オワッコツ地獄を後にして駐車場に戻る道を歩いて行くと、小屋があったので不思議に思い近づくと、小屋の横から湯気が立ち昇っていてここでも温泉が沸いている。

どうやらこの小屋は入浴温泉らしい、誰も居ない事を確認して中に入るとちゃんとした作りで風呂があった。

試しに手を入れてみると「熱い!」思わず手を引っ込めた。

どうやら湖の水で埋めないと入れないらしい。

何も知らないで入ったら裸のまま水をくみに行かないければならない。

「入りたいな〜」と思うけど手ぶらで来たから、今回は諦める事にした。

「でも夜中とかに入りに来たら星空を見ながら入る事が出来る」と考えたけど、真っ暗な道を一人で来るのは勘弁と思った。

和琴半島を一周し終えて、駐車場まで歩いて行きながら湖面を見ているとやはり釣りの衝動に駆られてしまう。

が!この屈斜路湖は湖底噴火で酸化しているから魚はほとんど居ないらしい。

駐車場に戻り、次は美幌峠と向かった。

 

午前11時30分

和琴半島から国道243号線で山裾を上って行くと美幌峠に到着する。

ここは目の前に屈斜路湖の風景を一望出来る景観地だ。

車から出ると流石に山の上だけあって肌寒い、防寒体勢で展望台の方まで10分位の階段を登って行くと、青く澄んだ屈斜路湖が目の前に広がっていて、その先には硫黄山も眺める事が出来る。

寒さで長居出来ないのでここで切り上げる事にした。

何だかバタバタした1日になりそうだけど、ここからは一気にマリモで有名な「阿寒湖」へと向かう為、来た道を摩周方面へと戻り、国道241号線を西へと走り始めた。

 

 

午後2時

国道241号線を走っていたら、道路工事をやっていて時間をかなりロスしてしまった。

とにもかくにもようやく阿寒湖に到着。

阿寒湖と言えばマリモで有名だけど、これって本当に生物なのかと思う位に不思議な生き物ですよね!?

実際にこのマリモが野球ボール位のサイズになるには、約200年かかるらしい。

何とも気の長い話しだ。

昼食を済ませていなかったので、近くにある食堂で休憩を兼ねて食事を取る事にした。

食事を待っている間、携帯電話にメールを受信したので見ると、ネットで知り合った方とここで待ち合わせの内容だった。

修学旅行で北海道に来ると言うので、せっかくだから顔を会わせようと言う事になり、最初は摩周で会おうと思ったけど時間が合わないので阿寒湖で待ち合わせる事にした。

食事を澄ませると食堂のおばちゃんが「一人で旅行かい?」と聞いてきたので、車で旅行している旨を伝えると「車で寝泊りしているのかい!?雨降った時は寒いでしょう。
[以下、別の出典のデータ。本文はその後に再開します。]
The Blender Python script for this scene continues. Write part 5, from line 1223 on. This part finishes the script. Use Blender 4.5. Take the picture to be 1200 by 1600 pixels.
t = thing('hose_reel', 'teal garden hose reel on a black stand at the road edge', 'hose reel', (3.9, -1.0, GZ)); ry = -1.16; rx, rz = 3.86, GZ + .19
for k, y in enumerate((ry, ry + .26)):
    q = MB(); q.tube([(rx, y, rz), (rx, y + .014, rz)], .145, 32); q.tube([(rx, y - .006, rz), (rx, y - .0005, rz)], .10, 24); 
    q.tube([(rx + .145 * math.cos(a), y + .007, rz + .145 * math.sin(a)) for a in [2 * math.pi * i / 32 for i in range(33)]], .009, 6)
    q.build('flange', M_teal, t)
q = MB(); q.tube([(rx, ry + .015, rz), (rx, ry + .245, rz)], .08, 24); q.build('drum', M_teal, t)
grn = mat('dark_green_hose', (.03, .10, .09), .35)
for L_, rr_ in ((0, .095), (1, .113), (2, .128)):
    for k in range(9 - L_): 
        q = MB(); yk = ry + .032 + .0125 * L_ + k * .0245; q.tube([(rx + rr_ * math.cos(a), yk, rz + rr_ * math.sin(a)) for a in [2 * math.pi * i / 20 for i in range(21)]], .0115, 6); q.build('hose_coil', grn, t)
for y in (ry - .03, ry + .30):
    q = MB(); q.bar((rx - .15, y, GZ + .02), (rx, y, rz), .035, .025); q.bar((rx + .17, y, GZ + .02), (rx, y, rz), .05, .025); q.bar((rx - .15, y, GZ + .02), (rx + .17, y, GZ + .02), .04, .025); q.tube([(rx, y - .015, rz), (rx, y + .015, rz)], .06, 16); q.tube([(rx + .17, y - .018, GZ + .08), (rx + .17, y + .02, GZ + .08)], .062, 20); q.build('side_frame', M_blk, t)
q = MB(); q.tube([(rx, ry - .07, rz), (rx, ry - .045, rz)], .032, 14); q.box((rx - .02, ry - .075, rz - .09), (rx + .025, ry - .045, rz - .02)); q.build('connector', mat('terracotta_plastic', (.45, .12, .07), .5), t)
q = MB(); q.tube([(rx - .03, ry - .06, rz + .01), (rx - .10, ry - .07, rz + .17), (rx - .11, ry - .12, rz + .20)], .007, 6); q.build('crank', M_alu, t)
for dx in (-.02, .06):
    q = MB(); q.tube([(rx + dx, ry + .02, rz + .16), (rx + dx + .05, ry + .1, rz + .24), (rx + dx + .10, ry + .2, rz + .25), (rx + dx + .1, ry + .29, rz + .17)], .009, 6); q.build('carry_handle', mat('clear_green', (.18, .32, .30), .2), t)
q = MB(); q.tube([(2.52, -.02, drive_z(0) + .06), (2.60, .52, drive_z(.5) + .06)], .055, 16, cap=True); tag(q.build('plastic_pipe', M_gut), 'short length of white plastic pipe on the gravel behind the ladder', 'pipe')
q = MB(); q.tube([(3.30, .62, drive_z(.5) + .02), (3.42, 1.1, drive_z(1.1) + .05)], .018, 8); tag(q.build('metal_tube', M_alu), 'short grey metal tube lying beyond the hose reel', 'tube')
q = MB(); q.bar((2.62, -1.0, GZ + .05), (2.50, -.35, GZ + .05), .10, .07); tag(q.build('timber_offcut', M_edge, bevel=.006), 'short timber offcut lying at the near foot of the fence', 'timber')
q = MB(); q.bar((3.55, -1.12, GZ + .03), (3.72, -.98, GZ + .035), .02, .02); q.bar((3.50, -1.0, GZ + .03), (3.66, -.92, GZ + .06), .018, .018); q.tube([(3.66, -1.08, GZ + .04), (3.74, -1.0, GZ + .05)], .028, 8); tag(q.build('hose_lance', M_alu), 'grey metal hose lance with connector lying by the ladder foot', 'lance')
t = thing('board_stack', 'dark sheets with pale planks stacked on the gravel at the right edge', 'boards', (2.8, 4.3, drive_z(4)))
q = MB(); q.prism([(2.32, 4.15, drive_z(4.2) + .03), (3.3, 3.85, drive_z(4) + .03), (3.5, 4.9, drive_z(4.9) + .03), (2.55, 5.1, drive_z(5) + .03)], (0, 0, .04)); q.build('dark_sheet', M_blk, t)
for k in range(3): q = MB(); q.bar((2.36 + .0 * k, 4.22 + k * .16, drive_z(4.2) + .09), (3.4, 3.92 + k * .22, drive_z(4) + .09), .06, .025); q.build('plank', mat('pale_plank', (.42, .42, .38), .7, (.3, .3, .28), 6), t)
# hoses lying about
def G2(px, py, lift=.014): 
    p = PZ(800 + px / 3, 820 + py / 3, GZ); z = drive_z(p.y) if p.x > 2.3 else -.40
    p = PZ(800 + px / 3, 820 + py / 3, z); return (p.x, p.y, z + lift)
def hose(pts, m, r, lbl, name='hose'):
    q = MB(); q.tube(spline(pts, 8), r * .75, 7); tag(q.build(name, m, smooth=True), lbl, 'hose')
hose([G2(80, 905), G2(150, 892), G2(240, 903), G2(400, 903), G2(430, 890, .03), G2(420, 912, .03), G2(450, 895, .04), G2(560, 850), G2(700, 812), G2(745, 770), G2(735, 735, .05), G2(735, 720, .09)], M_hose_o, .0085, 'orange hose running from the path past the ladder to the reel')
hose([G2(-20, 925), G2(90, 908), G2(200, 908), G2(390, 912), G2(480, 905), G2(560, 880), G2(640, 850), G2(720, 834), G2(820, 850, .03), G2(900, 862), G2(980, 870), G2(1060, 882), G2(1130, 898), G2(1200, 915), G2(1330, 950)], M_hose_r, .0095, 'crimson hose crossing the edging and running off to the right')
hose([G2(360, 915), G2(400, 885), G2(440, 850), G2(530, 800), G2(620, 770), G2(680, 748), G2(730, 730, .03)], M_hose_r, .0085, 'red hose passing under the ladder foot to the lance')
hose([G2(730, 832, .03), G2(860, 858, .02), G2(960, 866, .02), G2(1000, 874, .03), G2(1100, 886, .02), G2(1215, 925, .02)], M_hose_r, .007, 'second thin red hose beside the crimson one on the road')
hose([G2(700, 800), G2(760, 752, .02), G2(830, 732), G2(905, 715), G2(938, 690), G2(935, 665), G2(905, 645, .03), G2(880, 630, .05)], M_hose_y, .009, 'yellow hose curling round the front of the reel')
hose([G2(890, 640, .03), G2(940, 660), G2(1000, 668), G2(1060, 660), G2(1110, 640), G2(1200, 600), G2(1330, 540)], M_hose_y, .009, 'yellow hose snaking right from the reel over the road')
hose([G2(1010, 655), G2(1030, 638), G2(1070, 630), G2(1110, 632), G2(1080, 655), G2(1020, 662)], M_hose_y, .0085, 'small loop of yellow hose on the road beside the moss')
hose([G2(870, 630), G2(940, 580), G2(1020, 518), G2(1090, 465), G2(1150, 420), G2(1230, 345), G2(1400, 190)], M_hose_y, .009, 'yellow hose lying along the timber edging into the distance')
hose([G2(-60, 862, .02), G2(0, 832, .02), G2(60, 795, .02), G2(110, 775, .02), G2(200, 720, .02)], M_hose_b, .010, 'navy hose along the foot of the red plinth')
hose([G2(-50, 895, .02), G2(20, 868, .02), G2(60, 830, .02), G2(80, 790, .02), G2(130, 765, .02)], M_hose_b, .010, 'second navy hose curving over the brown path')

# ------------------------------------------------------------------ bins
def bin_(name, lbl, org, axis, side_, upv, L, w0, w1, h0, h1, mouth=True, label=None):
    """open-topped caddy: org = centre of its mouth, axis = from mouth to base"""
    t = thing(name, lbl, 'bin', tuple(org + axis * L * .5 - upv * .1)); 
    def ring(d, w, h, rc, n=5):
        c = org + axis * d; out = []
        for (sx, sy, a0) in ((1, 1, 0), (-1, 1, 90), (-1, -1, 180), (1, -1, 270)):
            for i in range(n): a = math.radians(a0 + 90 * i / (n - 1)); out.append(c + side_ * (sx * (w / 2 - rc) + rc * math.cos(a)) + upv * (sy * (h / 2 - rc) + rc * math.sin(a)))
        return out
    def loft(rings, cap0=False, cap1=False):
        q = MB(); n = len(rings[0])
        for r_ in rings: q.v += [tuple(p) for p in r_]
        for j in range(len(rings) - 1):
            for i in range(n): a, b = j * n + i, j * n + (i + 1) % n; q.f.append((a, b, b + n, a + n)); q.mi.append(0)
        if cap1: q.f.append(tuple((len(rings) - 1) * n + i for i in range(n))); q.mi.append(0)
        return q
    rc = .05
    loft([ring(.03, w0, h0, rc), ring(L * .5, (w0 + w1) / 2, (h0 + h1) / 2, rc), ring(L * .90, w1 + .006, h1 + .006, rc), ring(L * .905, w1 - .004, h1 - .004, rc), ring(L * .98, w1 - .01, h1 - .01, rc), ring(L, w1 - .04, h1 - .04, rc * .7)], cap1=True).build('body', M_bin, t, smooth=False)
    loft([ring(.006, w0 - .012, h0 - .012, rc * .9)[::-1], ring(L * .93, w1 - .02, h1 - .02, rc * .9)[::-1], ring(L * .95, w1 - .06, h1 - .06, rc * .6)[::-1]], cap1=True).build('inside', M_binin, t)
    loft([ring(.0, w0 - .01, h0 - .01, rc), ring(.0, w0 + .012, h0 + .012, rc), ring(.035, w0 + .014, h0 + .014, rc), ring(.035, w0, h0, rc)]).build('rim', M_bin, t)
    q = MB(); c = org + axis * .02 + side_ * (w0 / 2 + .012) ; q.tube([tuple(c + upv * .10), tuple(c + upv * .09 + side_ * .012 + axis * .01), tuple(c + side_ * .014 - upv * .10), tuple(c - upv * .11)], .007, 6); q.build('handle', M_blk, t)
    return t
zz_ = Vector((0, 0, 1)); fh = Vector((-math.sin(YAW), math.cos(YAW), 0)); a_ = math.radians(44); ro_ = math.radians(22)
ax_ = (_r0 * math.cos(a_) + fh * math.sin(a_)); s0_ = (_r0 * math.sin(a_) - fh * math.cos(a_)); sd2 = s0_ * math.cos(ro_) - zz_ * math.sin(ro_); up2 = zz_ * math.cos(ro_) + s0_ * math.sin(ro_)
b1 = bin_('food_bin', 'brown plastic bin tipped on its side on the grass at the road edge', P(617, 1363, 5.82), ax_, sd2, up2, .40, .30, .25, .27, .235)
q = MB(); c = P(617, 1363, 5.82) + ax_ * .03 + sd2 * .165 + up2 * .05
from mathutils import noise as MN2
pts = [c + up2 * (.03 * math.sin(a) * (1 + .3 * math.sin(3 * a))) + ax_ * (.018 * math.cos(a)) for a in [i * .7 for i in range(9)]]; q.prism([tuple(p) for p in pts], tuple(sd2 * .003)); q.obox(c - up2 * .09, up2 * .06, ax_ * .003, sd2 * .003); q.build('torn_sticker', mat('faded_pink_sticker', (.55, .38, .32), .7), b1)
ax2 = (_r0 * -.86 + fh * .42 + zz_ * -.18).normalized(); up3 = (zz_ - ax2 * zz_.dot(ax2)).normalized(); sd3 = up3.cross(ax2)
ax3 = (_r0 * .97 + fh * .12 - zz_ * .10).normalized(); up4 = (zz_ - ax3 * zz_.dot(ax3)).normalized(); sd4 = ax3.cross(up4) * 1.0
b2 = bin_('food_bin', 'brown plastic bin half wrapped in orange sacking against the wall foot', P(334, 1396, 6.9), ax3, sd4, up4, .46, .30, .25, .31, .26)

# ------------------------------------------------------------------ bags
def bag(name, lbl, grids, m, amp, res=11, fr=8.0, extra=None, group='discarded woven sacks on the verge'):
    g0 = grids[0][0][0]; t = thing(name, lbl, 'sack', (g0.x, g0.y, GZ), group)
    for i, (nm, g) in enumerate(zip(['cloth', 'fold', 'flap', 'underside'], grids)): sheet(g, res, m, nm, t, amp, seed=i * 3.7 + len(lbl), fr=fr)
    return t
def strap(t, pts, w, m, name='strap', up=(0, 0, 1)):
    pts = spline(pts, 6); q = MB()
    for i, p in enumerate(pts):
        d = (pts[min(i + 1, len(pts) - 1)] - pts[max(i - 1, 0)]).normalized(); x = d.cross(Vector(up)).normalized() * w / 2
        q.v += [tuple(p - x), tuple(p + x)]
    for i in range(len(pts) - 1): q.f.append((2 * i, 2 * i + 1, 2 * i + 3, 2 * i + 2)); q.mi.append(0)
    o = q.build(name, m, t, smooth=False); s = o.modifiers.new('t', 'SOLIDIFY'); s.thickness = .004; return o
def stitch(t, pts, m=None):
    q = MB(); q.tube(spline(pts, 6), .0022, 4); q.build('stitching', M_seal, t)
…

」と言いながら、奥の方へと何かを探しに戻り、道内の旅館・民宿のパンフを持って来てくれた。

「旅はね、無理しないのが一番。寒さで風邪を引いたら割りに合わないから。雨等が降ったら無理しないで宿を取りなさい」と言いながら僕に渡してくれた。

「ありがとう!助かります。」とお礼を言いながらパンフを貰い、これから北上するから何処かで体調を崩しても台無しになるので、摩周で一旦宿を取ろうかとこの時少し考える。

食事を済ませると修学旅行で来ているハンドルネーム「マスカット」さんに合う事が出来た。

初対面と時間が余り無いので大した話しは出来なかったけど、その節はマスカットさん観光情報ありがとう!

マスカットさんと別れるとすでに時計は午後3時過ぎになっていた。

今から遊覧船とか乗っていたら、今夜寝る予定の摩周まで行くのに暗くなると思い、諦めていく事にして再び国道に乗り走ると先ほどの決断が正解で、相変わらず工事渋滞で中々進まない。

摩周に戻ったのは午後5時になっており、辺りは暗くなり始め追い討ちをかける様に冷たい雨が降り始めて来た。

阿寒湖の食堂のおばちゃんの話しを思い出し、今夜は無理をしないで摩周の街にあるホテルを取る事にした。

もちろん温泉付き。

ちょうど旅を始めて1週間で初めて宿を取る事となり、暖房の効いた部屋でくつろぐと初めて落ち付いている自分に気づいた。

今まで何処の駐車場で寝ようかと夕方になり慌てて、一人寂しくラジオを聞きながらシュラフに包まっている自分が、ビクビクしていた様な気がした。

確かに高校までキャンプとかで似たような体験をしていたので「大丈夫だろう!?」と安易に考えたが、知らない土地で車で寝るという事が大変な事だと思いながら就寝する事にした。